Доминирующая интерпретация деятельности финансовых рынков — гипотеза эффективного рынка — во время краха 2008 года продемонстрировала свою несостоятельность. Нынешний финансовый кризис не был вызван каким-либо экзогенным фактором (скажем, образованием или распадом нефтяного картеля). Он стал результатом работы самой финансовой системы. Тем самым опровергается утверждение о том, что финансовые рынки стремятся к равновесию, а отклонения от равновесия вызываются исключительно внешними потрясениями. Однако предлагаемая мной альтернативная теория механизмов работы рынков — теория рефлексивности — не заняла место старой интерпретации. Экономисты даже не потрудились ее серьезно изучить.
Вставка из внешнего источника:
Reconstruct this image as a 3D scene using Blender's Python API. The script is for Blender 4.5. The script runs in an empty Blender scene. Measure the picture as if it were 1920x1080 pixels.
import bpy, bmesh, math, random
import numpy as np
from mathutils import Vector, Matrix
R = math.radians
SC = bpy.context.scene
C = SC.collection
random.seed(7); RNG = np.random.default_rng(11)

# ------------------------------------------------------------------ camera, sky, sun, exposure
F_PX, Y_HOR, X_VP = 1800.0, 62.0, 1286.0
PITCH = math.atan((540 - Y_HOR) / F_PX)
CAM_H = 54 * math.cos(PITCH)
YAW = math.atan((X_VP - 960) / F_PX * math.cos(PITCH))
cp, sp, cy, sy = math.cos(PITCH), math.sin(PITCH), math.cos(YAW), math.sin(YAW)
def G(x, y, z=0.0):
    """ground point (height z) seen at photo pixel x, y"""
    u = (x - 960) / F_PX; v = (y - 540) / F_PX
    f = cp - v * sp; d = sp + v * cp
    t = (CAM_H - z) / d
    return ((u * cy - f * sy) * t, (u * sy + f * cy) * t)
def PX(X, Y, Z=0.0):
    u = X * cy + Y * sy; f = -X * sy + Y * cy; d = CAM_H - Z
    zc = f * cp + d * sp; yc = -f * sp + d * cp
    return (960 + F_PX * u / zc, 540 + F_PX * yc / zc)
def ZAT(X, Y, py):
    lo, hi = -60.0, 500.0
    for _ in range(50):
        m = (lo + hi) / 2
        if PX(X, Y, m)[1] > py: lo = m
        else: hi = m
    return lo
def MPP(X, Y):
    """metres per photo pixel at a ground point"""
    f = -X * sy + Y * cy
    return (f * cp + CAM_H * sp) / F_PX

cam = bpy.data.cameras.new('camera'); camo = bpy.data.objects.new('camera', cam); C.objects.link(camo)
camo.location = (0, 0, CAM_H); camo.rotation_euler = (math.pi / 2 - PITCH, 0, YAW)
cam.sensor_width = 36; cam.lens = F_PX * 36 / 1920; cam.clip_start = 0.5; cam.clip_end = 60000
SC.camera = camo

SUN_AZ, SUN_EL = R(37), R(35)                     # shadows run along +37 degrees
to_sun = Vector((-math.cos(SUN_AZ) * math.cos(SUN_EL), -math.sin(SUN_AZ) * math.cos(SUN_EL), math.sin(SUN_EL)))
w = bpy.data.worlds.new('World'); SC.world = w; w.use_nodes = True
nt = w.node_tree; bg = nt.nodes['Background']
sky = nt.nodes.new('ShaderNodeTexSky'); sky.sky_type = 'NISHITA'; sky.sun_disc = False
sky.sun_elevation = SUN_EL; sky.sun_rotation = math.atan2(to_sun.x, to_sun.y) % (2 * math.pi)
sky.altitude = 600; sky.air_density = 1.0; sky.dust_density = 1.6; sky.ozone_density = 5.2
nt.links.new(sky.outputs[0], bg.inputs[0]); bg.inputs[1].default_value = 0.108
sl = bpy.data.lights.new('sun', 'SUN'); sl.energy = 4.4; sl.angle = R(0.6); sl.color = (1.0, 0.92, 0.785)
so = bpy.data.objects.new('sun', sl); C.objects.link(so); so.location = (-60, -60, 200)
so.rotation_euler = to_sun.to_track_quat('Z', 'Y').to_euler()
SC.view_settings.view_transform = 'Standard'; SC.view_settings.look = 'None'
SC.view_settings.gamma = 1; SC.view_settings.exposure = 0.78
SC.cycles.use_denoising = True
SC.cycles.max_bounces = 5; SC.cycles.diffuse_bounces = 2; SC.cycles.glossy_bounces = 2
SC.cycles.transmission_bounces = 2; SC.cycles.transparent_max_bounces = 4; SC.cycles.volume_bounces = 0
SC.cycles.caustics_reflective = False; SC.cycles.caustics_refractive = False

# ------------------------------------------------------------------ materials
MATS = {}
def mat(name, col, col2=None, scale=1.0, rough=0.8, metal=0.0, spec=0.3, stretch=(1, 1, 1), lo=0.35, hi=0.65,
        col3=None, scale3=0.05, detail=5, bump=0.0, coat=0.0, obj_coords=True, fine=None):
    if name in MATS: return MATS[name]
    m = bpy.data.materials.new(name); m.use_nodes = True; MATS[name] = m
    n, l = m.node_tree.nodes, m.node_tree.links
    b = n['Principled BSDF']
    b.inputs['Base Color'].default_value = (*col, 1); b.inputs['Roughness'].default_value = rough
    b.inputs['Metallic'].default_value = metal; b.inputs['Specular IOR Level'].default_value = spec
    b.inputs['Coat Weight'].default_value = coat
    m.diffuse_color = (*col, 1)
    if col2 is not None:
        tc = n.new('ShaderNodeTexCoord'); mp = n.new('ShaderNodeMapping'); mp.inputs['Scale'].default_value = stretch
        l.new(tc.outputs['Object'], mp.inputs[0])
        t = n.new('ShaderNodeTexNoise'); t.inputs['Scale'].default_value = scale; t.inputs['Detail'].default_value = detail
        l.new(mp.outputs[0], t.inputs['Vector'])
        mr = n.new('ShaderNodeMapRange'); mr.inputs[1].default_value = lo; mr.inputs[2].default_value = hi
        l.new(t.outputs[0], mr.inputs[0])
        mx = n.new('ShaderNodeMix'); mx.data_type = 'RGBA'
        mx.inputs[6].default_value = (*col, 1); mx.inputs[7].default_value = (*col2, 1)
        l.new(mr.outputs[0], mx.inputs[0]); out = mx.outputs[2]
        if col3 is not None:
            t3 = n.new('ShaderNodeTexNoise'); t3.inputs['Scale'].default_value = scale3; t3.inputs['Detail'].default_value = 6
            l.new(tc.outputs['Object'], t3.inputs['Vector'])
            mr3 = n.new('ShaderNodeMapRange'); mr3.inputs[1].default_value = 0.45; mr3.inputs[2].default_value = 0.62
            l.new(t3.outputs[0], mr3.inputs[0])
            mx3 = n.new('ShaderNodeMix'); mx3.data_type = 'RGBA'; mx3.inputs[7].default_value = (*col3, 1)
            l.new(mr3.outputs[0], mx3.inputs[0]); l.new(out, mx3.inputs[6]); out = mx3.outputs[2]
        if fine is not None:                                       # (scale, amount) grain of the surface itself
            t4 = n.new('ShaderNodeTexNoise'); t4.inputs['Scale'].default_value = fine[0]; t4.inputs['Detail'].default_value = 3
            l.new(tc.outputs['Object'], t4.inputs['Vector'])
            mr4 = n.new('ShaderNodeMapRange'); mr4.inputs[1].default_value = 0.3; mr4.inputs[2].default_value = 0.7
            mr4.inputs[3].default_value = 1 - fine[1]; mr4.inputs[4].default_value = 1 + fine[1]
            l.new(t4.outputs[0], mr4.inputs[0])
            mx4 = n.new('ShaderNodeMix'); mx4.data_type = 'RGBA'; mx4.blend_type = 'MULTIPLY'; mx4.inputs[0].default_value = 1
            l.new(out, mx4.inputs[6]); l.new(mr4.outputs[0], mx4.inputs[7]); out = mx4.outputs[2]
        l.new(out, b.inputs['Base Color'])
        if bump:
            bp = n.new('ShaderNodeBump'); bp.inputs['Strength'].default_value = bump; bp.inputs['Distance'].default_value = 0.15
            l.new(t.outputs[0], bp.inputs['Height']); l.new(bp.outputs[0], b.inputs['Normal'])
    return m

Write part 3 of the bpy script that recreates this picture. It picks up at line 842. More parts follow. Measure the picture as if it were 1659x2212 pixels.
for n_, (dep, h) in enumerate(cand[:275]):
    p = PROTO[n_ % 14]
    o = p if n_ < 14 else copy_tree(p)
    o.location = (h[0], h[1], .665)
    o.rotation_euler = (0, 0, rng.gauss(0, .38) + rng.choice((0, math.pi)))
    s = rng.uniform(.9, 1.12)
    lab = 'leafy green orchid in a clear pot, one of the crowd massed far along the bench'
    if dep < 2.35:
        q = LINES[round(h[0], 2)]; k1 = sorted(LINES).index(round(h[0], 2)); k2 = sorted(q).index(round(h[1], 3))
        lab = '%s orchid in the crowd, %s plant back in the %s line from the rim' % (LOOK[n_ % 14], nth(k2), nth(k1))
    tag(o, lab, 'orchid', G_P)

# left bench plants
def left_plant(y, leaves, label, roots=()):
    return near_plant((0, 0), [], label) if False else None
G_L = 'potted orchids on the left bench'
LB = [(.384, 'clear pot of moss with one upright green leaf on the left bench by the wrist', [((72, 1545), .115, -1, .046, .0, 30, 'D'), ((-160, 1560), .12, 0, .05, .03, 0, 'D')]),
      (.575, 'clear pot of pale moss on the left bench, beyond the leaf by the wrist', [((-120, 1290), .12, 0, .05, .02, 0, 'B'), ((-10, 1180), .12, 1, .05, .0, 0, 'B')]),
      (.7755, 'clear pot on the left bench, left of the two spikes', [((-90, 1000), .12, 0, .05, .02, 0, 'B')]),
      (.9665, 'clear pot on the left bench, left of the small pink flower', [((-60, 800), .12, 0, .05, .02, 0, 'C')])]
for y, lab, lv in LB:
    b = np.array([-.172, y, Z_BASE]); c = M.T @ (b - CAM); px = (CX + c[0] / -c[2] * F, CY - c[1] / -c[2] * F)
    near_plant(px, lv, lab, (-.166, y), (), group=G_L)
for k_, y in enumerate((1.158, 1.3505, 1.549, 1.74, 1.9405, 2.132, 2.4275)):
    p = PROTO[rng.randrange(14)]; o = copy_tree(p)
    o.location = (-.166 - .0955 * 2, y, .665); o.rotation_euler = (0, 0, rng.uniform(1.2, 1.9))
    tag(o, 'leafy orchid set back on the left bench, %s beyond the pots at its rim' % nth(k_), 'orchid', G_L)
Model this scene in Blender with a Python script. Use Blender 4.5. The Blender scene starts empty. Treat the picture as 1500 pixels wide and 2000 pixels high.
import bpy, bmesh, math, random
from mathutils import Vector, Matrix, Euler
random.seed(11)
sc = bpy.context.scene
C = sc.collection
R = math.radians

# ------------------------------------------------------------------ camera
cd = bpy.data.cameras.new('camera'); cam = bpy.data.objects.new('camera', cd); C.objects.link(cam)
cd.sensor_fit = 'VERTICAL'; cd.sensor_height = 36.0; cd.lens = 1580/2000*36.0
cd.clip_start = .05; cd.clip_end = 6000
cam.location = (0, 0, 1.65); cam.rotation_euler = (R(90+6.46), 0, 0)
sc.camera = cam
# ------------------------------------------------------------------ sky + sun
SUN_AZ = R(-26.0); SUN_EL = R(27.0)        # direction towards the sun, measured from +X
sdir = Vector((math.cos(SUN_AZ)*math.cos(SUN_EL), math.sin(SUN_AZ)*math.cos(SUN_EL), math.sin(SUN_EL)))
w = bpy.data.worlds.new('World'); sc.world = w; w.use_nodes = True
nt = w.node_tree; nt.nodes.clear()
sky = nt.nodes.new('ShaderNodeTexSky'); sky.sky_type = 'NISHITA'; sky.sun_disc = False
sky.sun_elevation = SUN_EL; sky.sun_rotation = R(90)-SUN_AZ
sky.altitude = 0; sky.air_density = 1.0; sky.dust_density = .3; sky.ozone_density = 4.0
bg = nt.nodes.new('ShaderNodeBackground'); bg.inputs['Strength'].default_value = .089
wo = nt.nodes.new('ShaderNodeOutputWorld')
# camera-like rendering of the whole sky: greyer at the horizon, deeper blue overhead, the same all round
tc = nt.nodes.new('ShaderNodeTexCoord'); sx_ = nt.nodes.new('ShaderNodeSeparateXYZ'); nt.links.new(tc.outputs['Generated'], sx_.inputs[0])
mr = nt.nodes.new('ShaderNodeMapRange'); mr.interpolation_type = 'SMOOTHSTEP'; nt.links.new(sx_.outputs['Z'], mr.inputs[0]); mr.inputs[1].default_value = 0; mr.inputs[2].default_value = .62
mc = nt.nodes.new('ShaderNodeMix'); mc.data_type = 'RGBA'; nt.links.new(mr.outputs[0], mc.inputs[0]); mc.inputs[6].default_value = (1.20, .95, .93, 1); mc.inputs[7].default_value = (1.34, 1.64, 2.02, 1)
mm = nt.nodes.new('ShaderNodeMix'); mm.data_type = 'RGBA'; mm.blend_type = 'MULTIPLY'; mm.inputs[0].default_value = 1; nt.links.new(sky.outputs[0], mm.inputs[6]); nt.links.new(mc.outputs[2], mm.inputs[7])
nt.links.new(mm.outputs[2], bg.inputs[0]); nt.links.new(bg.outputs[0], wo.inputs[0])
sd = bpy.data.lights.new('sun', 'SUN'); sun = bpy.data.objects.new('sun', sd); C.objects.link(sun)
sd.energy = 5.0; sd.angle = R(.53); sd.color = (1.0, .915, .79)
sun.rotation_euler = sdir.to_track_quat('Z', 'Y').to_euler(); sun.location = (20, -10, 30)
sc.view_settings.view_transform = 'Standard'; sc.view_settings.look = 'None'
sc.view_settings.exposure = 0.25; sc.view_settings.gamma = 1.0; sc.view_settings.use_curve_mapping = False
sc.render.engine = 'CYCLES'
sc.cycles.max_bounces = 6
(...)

Когда я задаю им вопрос «почему?», то получаю самые разные ответы. Например, мне говорят, что теория рефлексивности лишь констатирует очевидное, а именно то, что рыночные цены отражают степень предубеждения участников. Такие ответы означают явное недопонимание моей теории, согласно которой неправильная оценка инструмента на финансовых рынках способна при определенных обстоятельствах повлиять на фундаментальные основы, призванные отражать рыночные цены. Другие эксперты говорят о том, что моя теория возникновения пузырей уже отражена в существующих моделях.
Люди, симпатизирующие моим взглядам, объясняют мне, что теория рефлексивности не получает достаточного внимания, поскольку не поддается формализации и на ее основе нельзя выстроить модели. Но именно это я и пытаюсь сказать: рефлексивность порождает неопределенность, не поддающуюся количественной оценке, и вероятность наступления событий, которые невозможно просчитать. Об этом полвека назад говорил Фрэнк Найт в своей работе «Риск, неопределенность и прибыль». Это же признавал и Джон Кейнс. Тем не менее участники рынка, рейтинговые агентства и регулирующие органы стали все чаще строить свою работу в соответствии с количественными моделями расчета рисков.